Yep, I don't see a problem with a stone stove going through a typical heating cycle that any other stove would be accustomed to. With a stone stove, I may be apt to let the first fire of the year be a small one (as it probably would be anyway) just to dry out any moisture. But otherwise, if this was an issue of concern, they wouldn't be making them IMO.

At the end of the day, no matter what the stove is, just don't smolder it. If you don't need a lot of heat, use a small amount of wood.

With a proper chimney, I see no reason to be concerned about excessive creosote in this situation either.

pen
 
I ma not sure on the contention that a cycled stove creates more creosote. I think its far to simplistic to make a blanket statement. If the stove is pre EPA, the normal method of extending the burn was one of two methods both which had creosote issues. Method one, damper the air to the fire, starving the air for fire does extend the burn but the combustion is incomplete leading to higher air emissions and potential creosote. The other method is a variation where the firebox is loaded with wood and the air damper closed, this is even the worse case as the large mass of wood along with minimal air leads to incomplete combustion. Most creosote condenses in the stack, if the stack is warm it condenses up high, it is cold it condenses down low but for most stoves if it exists it condenser somewhere and if it doesnt condense in the stack than it condenses at the chimney cap and runs down the side of the chimney.

The alternative to continuous burn is the OP's method, start a good hot fire, heat the house up and then let it go out. As long as the stove is operated with the air damper open with the fuel load being the control, the burn is going to be clean once the stove heats up initially. There may be initial creosote formation during warm up but that can be minimized by not loading up the stove with too much wood initially.

There will be more thermal cycling of the chimney with the on/off approach but that is dependent on the thermal mass. You dont hear the term Russian Fireplace/masonary heater very often these days, but these were the ultimate on/off stoves and were generally regarded as highly efficient. They were typically only fired every few days with the masonry acting as thermal mass.

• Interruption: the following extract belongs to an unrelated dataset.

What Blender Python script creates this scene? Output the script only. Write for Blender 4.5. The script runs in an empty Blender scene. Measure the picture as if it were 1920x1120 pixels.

Ultimately, I think the creosote production is far more related to wood dryness and the stove operator. I have had my house since 1988 and have cleaned my chimney once due to general principle. I inspect it every year and empty the cleanout but that is about it and to date it really doesnt need annual cleaning. What creosote that does form over the winter, tends to flake off during the summer and end up in my cleanout. The chimney is about three stories high and sits at the center of the house and comes out next to the ridge pole so its going to work different then a short stack on the exterior of the house. I have used a Fischer a vermont castings and now my boiler over the years and despite their significant differences, the one thing that stays the same is that I run them wide open with the fuel load being the control.
 
The instructions for my Shelburne (cast iron with an enamel finish) state that some "crazing" of the finish is normal. My guess is that it is exacerbated by frequent hot/cold cycles. Mine is three years old so far and I haven't noticed any. I'm careful to always do a slow, cool fire with just kindling when I'm starting it from frigid temps. After it's warm, I try to keep it warm, rather than letting it go out, get cold, then restart.